Теперь кажется, что стабильность они оберегали исключительно для того, чтобы однажды ударить по ней кувалдой. Самый сокрушительный удар по политической стабильности в России два года назад нанес сам Владимир Путин со своей крымской операцией. С тех пор главный политический капитал российского государства — нестабильность. Путин торгует ею на Украине и в Сирии, и в России, кстати, тоже — все, что происходит в последний год в Чечне и вокруг нее, тоже больше похоже на искусственный кризис, а не на какую-то неизбежность.
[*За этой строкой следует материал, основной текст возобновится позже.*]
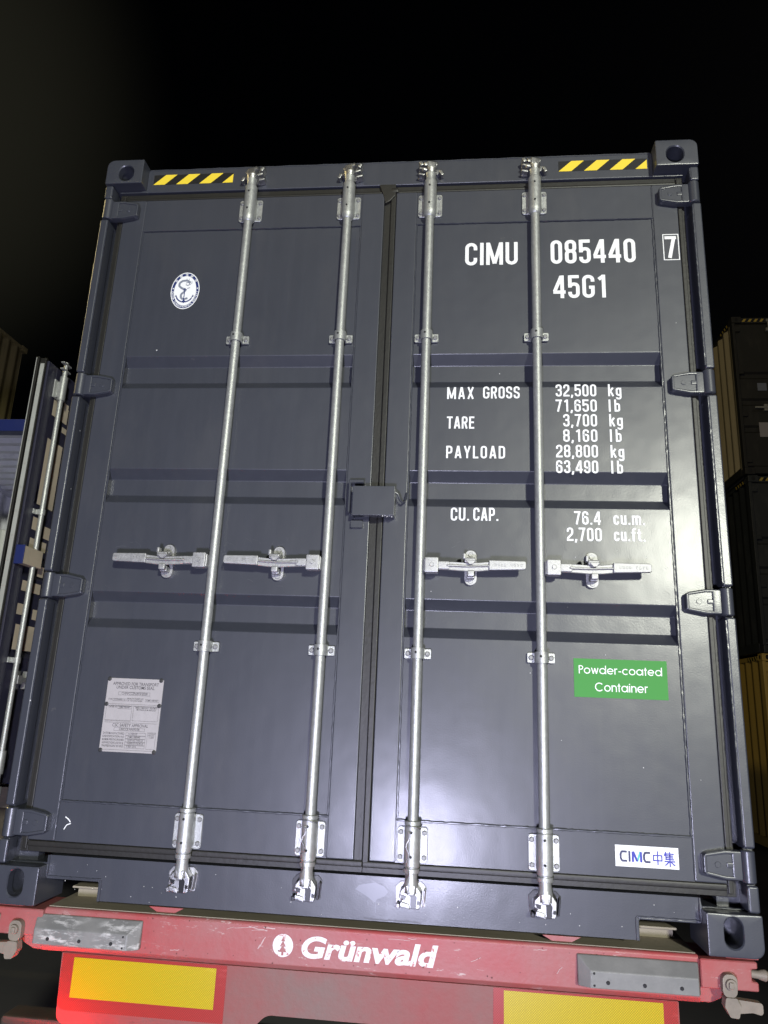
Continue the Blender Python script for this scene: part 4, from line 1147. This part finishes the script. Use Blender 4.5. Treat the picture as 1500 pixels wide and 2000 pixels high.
# scratches and chips of use on the beam
M_SCR = simple('bare_scratch', (0.46, 0.34, 0.33), 0.6)
M_CHIP = simple('dark_chip', (0.10, 0.03, 0.028), 0.7)
rg = random.Random(11); ys_ = .0488
for k, (x_, z_, dx_, dz_, w_) in enumerate(((-.315, -.086, .022, .034, .0022), (-.312, -.082, .014, .022, .0016), (-.395, -.030, .075, .006, .0012), (-.35, -.024, .060, -.010, .0018), (-.30, -.022, .035, -.004, .0030), (-.285, -.030, -.055, -.004, .0012), (-.42, -.036, .02, .008, .001), (.10, -.030, .07, .000, .0012), (.16, -.026, .03, .001, .0016), (.36, -.075, .03, .012, .0014), (.55, -.030, .04, .002, .0014), (.62, -.090, .016, .020, .0012), (-.60, -.110, .03, .004, .0016))):
    pts_ = [(x_+dx_*t_/4+rg.uniform(-.002, .002), z_+dz_*t_/4+rg.uniform(-.0015, .0015)) for t_ in range(5)]
    mb = MB(); offset_ribbon(mb, pts_, w_, False, Pm(ys_-.00005*k)); mb.build('paint_scratch', M_SCR, BEAM, recalc=False, smooth=False)
mb = MB()
for k in range(46):
    x_, z_ = rg.uniform(-1.0, 1.0), rg.choice((rg.uniform(-.124, -.105), rg.uniform(-.115, -.022), rg.uniform(-.032, -.020))); r_ = rg.uniform(.0012, .0034)
    mb.poly([(x_+r_*rg.uniform(.5, 1)*math.cos(a_), ys_-.0008-.00004*k, z_+r_*rg.uniform(.5, 1)*math.sin(a_)) for a_ in [R(q_) for q_ in range(0, 360, 60)]])
mb.build('paint_chips', M_CHIP, BEAM, recalc=False, smooth=False)
# corner locks at the beam ends
for sx in (-1, 1):
    X = lambda a: sx*a
    mb = MB()
    blk = [(X(1.040), -.016), (X(1.204), -.016), (X(1.204), -.034), (X(1.186), -.036), (X(1.186), -.068), (X(1.204), -.070), (X(1.204), -.094), (X(1.040), -.094)]
    mb.prism(blk, 'y', 0.034, 0.20, .003, 1)
    mb.box(X(1.12), X(1.215), 0.05, 0.22, -.014, -.001, .002)
    mb.build('lock_bracket', M_RED, TR)
    mb = MB(); mb.prism([(X(1.020), -.1425), (X(1.020), -.098), (X(1.130), -.098), (X(1.130), -.118), (X(1.075), -.1425)], 'y', .070, .16, .003, 1); mb.build('bracket_foot', M_RED, TR)
    mb = MB()
    eye = rounded([(X(1.092), -.108), (X(1.134), -.108), (X(1.138), -.046), (X(1.094), -.046)], .018)
    mb.prism(eye, 'y', .010, .034, .005, 2)
    mb.tube([(X(1.116), .012, -.072), (X(1.116), .002, -.072)], [.016, .0145], 18)
    mb.box(X(1.108), X(1.122), -.004, .004, -.082, -.064, .003)
    LK = mb.build('twist_lock', M_LOCK, TR)
    mb = MB()
    mb.prism(rounded([(X(1.098), -.106), (X(1.130), -.106), (X(1.140), -.128), (X(1.132), -.158), (X(1.108), -.156), (X(1.094), -.130)], .006), 'y', .004, .036, .004, 2)
    mb.prism(rounded([(X(1.128), -.112), (X(1.205), -.118), (X(1.205), -.150), (X(1.175), -.144), (X(1.128), -.150)], .008), 'y', .018, .044, .004, 2)
    mb.build('lock_lever', M_LOCK, LK)
    mb = MB(); mb.tube([(X(1.186), .06, -.053), (X(1.212), .06, -.055), (X(1.220), .06, -.0555), (X(1.232), .06, -.056), (X(1.240), .06, -.0565), (X(1.244), .06, -.057)], [.011, .011, .014, .0165, .012, .004], 16)
    mb.build('lock_pin', M_LOCK, LK)
# chassis: rails, underrun bar, lamps, axles
for sx in (-1, 1):
    mb = MB(); mb.box(sx*.42, sx*.56, 0.42, 12.1, -.50, -.145, .01); mb.box(sx*.38, sx*.60, 0.42, 12.1, -.160, -.144, .003)
    mb.build('chassis_rail', M_RED, TR)
for y in (3.4, 6.4, 9.2, 12.0):
    mb = MB(); mb.box(-1.10, 1.10, y-.07, y+.07, -.144, -.004, .006); mb.build('bolster', M_RED, TR)
mb = MB(); mb.box(-1.17, 1.17, 0.10, 0.20, -.470, -.352, .012); mb.box(-.52, -.44, 0.15, 0.55, -.45, -.20); mb.box(.44, .52, 0.15, 0.55, -.45, -.20)
mb.build('underrun_bar', M_UNDER, TR)
for sx in (-1, 1):
    mb = MB(); a, b = sorted((sx*.80, sx*1.16)); mb.box(a, b, 0.03, 0.0995, -.500, -.385, .012); mb.box(a, b, -.112, -.022, -.392, -.386, .001); mb.box(a, a+.012, -.05, .035, -.42, -.386, .001); TL = mb.build('tail_lamp', M_LAMPO, TR)  # hood plate over the lens is added to keep its light off the doors
    mb = MB(); a, b = sorted((sx*.96, sx*1.15)) if sx < 0 else (1.06, 1.15); mb.box(a, b, -0.10 if sx < 0 else 0.0, 0.031, -.490, -.398, .020, 3); mb.build('lamp_lens', M_LAMP, TL)
def wheel(parent, x, y, z, r=.50, w=.36):
    s = 1 if x > 0 else -1
    W_ = empty_part('wheel', parent); 
    mb = MB(); mb.tube([(x-w/2, y, z), (x-w/2+.03, y, z), (x-w/2+.06, y, z), (x+w/2-.06, y, z), (x+w/2-.03, y, z), (x+w/2, y, z)], [r*.62, r*.90, r, r, r*.90, r*.62], 40); mb.build('tyre', M_TYRE, W_)
    mb = MB(); xo_ = x+s*(w/2-.03); mb.tube([(xo_, y, z), (xo_+s*.035, y, z), (xo_+s*.036, y, z)], [r*.60, r*.60, r*.52], 32); mb.tube([(xo_+s*.03, y, z), (xo_+s*.09, y, z)], [r*.24, r*.20], 20)
    for k in range(10): mb.cyl((xo_+s*.045, y+r*.38*math.cos(k*PI/5), z+r*.38*math.sin(k*PI/5)), 'x', .014, .03, 6)
    mb.build('rim', M_LOCK, W_)
def running_gear(parent, ys):
    for y in ys:
        for sx in (-1, 1): wheel(parent, sx*1.02, y, -.67)
        mb = MB(); mb.tube([(-.9, y, -.67), (.9, y, -.67)], .065, 16); mb.box(-.50, -.46, y-.3, y+.3, -.69, -.49); mb.box(.46, .50, y-.3, y+.3, -.69, -.49); mb.build('axle', M_LOCK, parent)
    for sx in (-1, 1):
        mb = MB(); mb.box(sx*.62, sx*.74, 10.0, 10.12, -1.13, -.16, .006); mb.box(sx*.54, sx*.82, 9.93, 10.19, -1.17, -1.13, .006); mb.box(sx*.50, sx*.70, 10.0, 10.12, -.32, -.20); mb.build('landing_leg', M_LOCK, parent)
running_gear(TR, (3.2, 4.5, 5.8))

# ================================================================== other containers of the yard
def yard_container(label, loc, L, H, body, side, door, hazard=False, detail=True, open_end=False, group=None, prints=None, frame=None):
    """origin: middle of the bottom edge of the door end."""
    t = thing('shipping_container', label, 'container', loc, group)
    fr = frame or body
    for sx in (-1, 1):
        for z0 in (0, H-.118):
            for y0 in (0, L-.178):
                mb = MB()
                x0, x1 = sorted((sx*CW, sx*(CW-.162)))
                mb.box(x0, x1, y0, y0+.178, z0, z0+.118, .012)
                k = mb.build('corner_casting', fr, t)
                if y0 == 0:
                    h_ = MB(); a = sx*1.138
                    h_.prism(rounded([(a-.028, z0+.022), (a+.028, z0+.022), (a+.028, z0+.096), (a-.028, z0+.096)], .026), 'y', -.001, .004); h_.build('casting_hole', M_DARK, k)
                    h_ = MB(); xx = sx*(CW+.001)
                    h_.prism(rounded([(.055, z0+.030), (.120, z0+.030), (.120, z0+.092), (.055, z0+.092)], .028), 'x', xx-sx*.004, xx); h_.build('casting_hole', M_DARK, k)
        mb = MB(); a, b = sorted((sx*1.165, sx*1.217)); mb.box(a, b, .01, .13, .118, H-.118, .008); mb.build('corner_post', fr, t)
        mb = MB(); a, b = sorted((sx*1.155, sx*1.217)); mb.box(a, b, .178, L-.178, H-.10, H-.035, .004); mb.build('top_rail', body if open_end else fr, t)
        mb = MB(); mb.box(a, b, .178, L-.178, .02, .160, .004); mb.build('bottom_rail', body if open_end else fr, t)
        mb = MB(); mb.sheet([(sx*(1.211-d), .13+q) for q, d in corrugated(L-.26)], 'z', .12, H-.09); mb.build('side_wall', side, t)
    mb = MB(); mb.sheet([(.12+q, H-.022-d*1.25) for q, d in corrugated(L-.24, .209, .034)], 'x', -1.156, 1.156); mb.build('roof', body, t)
    mb = MB(); mb.sheet([(-1.15+q, L-.06-d) for q, d in corrugated(2.30)], 'z', .15, H-.1); mb.build('front_wall', body, t)
    mb = MB(); mb.box(-1.15, 1.15, .13, L-.1, .14, .17); mb.build('floor', M_DUST, t)
    mb = MB(); mb.box(-1.057, 1.057, .03, .14, H-.118, H-.01, .008); mb.build('door_header', fr, t)
    mb = MB(); mb.box(-1.057, 1.057, .03, .14, .02, .145, .008); mb.build('door_sill', fr, t)
    if hazard:
        for sx in (-1, 1):
            mb = MB(); x0, x1 = sorted((sx*.66, sx*1.04)); mb.poly([(x0, .028, H-.090), (x1, .028, H-.090), (x1, .028, H-.035), (x0, .028, H-.035)]); hz_ = mb.build('hazard_strip', M_BLACK, t, recalc=False, smooth=False)
            mb = MB()
            for k in range(4):
                a = x0+k*.098; mb.poly([(a, .0265, H-.090), (a+.044, .0265, H-.090), (a+.080, .0265, H-.035), (a+.036, .0265, H-.035)])
            mb.build('yellow_stripes', M_YDIM, hz_, recalc=False, smooth=False)
            xx = sx*1.2185
            mb = MB(); mb.poly([(xx, .19, H-.098), (xx, .60, H-.098), (xx, .60, H-.040), (xx, .19, H-.040)]); hz_ = mb.build('hazard_strip', M_BLACK, t, recalc=False, smooth=False)
            mb = MB()
            for k in range(4):
                a = .20+k*.098; mb.poly([(xx+sx*.001, a, H-.098), (xx+sx*.001, a+.044, H-.098), (xx+sx*.001, a+.080, H-.040), (xx+sx*.001, a+.036, H-.040)])
            mb.build('yellow_stripes', M_YDIM, hz_, recalc=False, smooth=False)
    if not open_end:
        for side_ in (-1, 1):
            x0, x1 = sorted((side_*.012, side_*1.155))
            mb = MB(); zz = [.16]
            prof = [(.055, .16)]
            for c in ((H*.28), (H*.45), (H*.62)):
                prof += [(.055, c-.07), (.09, c-.035), (.09, c+.035), (.055, c+.07)]
            prof.append((.055, H-.125))
            mb.sheet(prof, 'x', x0, x1)
            dd = mb.build('door', door, t, 20)
            if detail:
                for z in (.25, .37*H, .64*H, H-.24):
                    hb = MB(); a, b = sorted((side_*1.08, side_*1.19)); hb.box(a, b, .02, .06, z-.04, z+.04, .008); hb.build('hinge', fr, dd)
        if detail:
            for x, o in ((-.60, -1), (-.17, -1), (.17, 1), (.60, 1)):
                mb = MB(); mb.tube([(x, .028, .10), (x, .028, H-.06)], .017, 14)
                for z in (.10, H-.07): mb.box(x-.04, x+.04, .005, .05, z-.025, z+.025, .006)
                LBk = mb.build('locking_bar', M_GDIM, t)
                mb = MB(); mb.prism([(x+o*.02, 1.17), (x+o*.36, 1.175), (x+o*.36, 1.205), (x+o*.02, 1.21)], 'y', 0.0, .02, .003, 1); mb.box(x+o*.15, x+o*.21, .01, .056, 1.13, 1.25, .006); mb.build('handle', M_GDIM, LBk)
                for z in (.26, .9, 1.95, H-.24):
                    mb = MB(); mb.box(x-.05, x+.05, .012, .056, z-.03, z+.03, .006); mb.build('bearing_bracket', M_GDIM, LBk)
    return t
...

У нашего народа есть такой популярный сказочный сюжет про могущественного злодея, заколдовавшего себя таким образом, что смерть его спрятана в иголке, которая спрятана в яйце, которое находится внутри утки, которую съел заяц. Путин производит впечатление сказочного героя, который много лет держал яйцо с иголкой в руках, и ему было неудобно, и в итоге он спрятал его в Крыму. У нас до сих пор спор о Крыме идет на уровне позапрошлой весны, когда все друг друга спрашивали, чей он, и на основании ответа делали вывод о том, с кем имеют дело — с другом или врагом. Культура территориальных споров и кризисов, от Иерусалима до Фолклендов и от Курил до Нагорного Карабаха как бы прошла мимо россиян, мы вообще почему-то не представляем, что такое территориальный спор и как на него реагировать. Прекраснодушие тех наших граждан, которые и сейчас, в 2016 году, говорят, что Крым надо отдать Украине — это прекраснодушие того же рода, что и прошлые символы наподобие «большого белого круга» или «честных выборов». Гоголевский Манилов, если бы он оказался в российской политике нашего времени, конечно, стал бы либеральным активистом, потому что всякий либеральный активист сегодня в России знает, что нужно сделать, чтобы стало хорошо — отдать Крым Украине.
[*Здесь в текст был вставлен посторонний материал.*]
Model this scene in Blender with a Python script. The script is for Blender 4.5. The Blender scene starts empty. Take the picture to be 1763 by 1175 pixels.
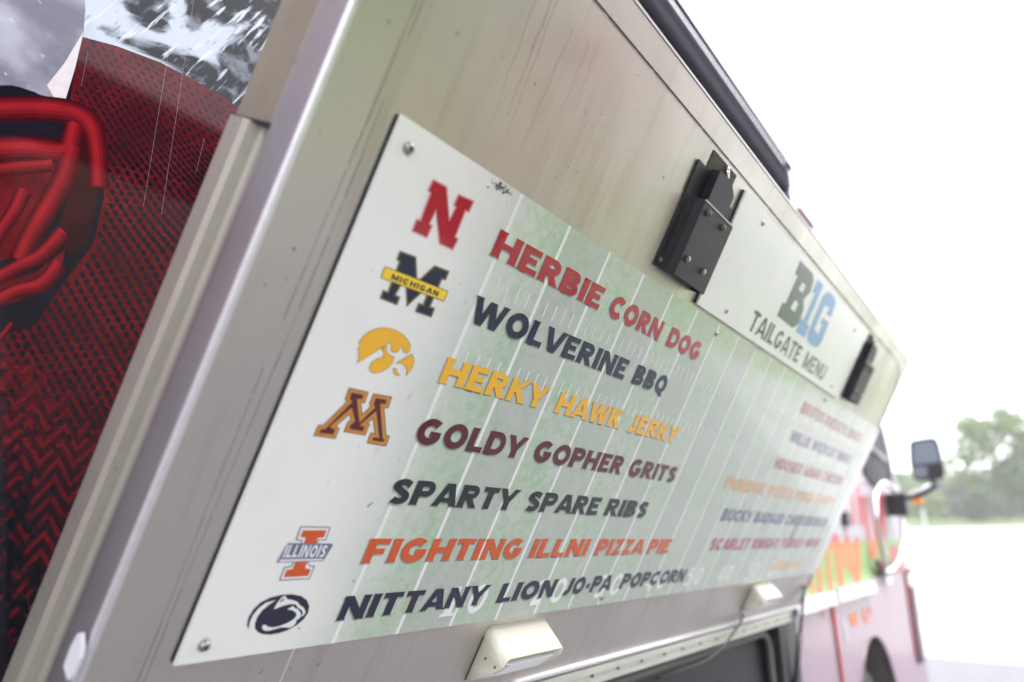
import bpy, bmesh, math, random
from mathutils import Vector, Matrix
from mathutils.geometry import tessellate_polygon
random.seed(7)
R = math.radians
C = bpy.context.scene.collection
SC = bpy.context.scene

# ------------------------------------------------------------------ camera
D = 0.6                      # metres from the lens to the open hatch panel
EYE = Vector((0, 0, 1.65))
F = 1169.24
YAW, PIT, ROL, A = R(37.012), R(16.423), R(-0.141), R(29.524)
fw = Vector((-math.sin(YAW)*math.cos(PIT), math.cos(YAW)*math.cos(PIT), math.sin(PIT)))
r0 = Vector((math.cos(YAW), math.sin(YAW), 0)); u0 = r0.cross(fw)
rt = math.cos(ROL)*r0 + math.sin(ROL)*u0
up = -math.sin(ROL)*r0 + math.cos(ROL)*u0
cam = bpy.data.cameras.new('camera'); co = bpy.data.objects.new('camera', cam); C.objects.link(co)
m = Matrix.Identity(4)
for i in range(3):
    m[i][0], m[i][1], m[i][2], m[i][3] = rt[i], up[i], -fw[i], EYE[i]
co.matrix_world = m
cam.sensor_width = 36; cam.lens = F/1763*36; cam.clip_start = 0.02; cam.clip_end = 2000
cam.dof.use_dof = True; cam.dof.focus_distance = 1.02; cam.dof.aperture_fstop = 23.9/13.2
SC.camera = co

# ------------------------------------------------------------------ light
SUN_EL, SUN_AZ = R(52), R(38)          # azimuth from +Y (along the truck) towards +X (away from it)
w = bpy.data.worlds.new('World'); SC.world = w; w.use_nodes = True
nt = w.node_tree; nt.nodes.clear()
sky = nt.nodes.new('ShaderNodeTexSky'); sky.sky_type = 'NISHITA'; sky.sun_disc = False
sky.sun_elevation = SUN_EL; sky.sun_rotation = SUN_AZ; sky.dust_density = 4; sky.air_density = 1
bg = nt.nodes.new('ShaderNodeBackground'); bg.inputs[1].default_value = 0.135
cl = nt.nodes.new('ShaderNodeMix'); cl.data_type = 'RGBA'; cl.inputs[0].default_value = 0.86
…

Главная новость этих двух лет, мне кажется, состоит в том, что Крым давно уже перестал быть такой неодушевленной вещью, которую можно куда-то отдать или наоборот, любоваться и говорить, что он наш. За два года российскому государству удалось превратить его в настоящий российский регион со стандартной региональной властью щедринского типа, со стандартной полицейщиной, стандартными, как во всех регионах, способами хозяйствования, когда политический ресурс легко конвертируется в собственность, а отсутствие политического ресурса — в отсутствие собственности.
Крым наш и не наш ровно в том же смысле, в каком наша и не наша вся Россия. Кто может сказать «она наша» о собянинской Москве или о Чечне, или о Петербурге, о любом российском регионе? Кому надо вернуть Москву, кому надо вернуть Россию? Когда найдется ответ на этот вопрос, о Крыме тоже будет разговаривать гораздо проще.
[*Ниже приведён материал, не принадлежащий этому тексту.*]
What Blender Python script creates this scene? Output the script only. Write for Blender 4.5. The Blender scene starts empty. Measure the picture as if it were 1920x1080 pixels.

Безнадежно испорченные отношения с Украиной и даже испорченные отношения с Западом — это второстепенные проблемы по сравнению с тем, что в самой России существуют такие феномены, как Сергей Меняйло или «Ночные волки». Присоединив Крым к стране «Ночных волков», Путин не стал собирателем земель, хотя явно рассчитывал на это. Будучи политтехнологическим продуктом из девяносто девятого года, человеком, свято верящим в то, что телевидение и правильно подобранные слова позволяют добиваться вообще любых целей, в 2014 году Путин решил поиграть в настоящего исторического деятеля, и это оказалось неподъемной задачей для политика такого типа, как он. Похоронив в Крыму российскую политическую стабильность, Путин открыл перед Россией новые возможности, и некоторые из этих возможностей мы уже наблюдали — это и донбасская война, и проблемы в экономике, а сколько еще всего ждет нас впереди, и главная загадка, до сих пор остающаяся без ответа — есть ли среди этих возможностей хотя бы одна, которую можно было бы назвать хорошей.
Наверное, это главное свойство Крыма в последние два года. Он принес нам неопределенность, но она пришла на смену той определенности, которая казалась вечной и которая была невыносима. Об этом тоже важно помнить — стабильность нулевых ведь была такой, что по ней действительно хотелось ударить кувалдой, но кувалда была только у Путина.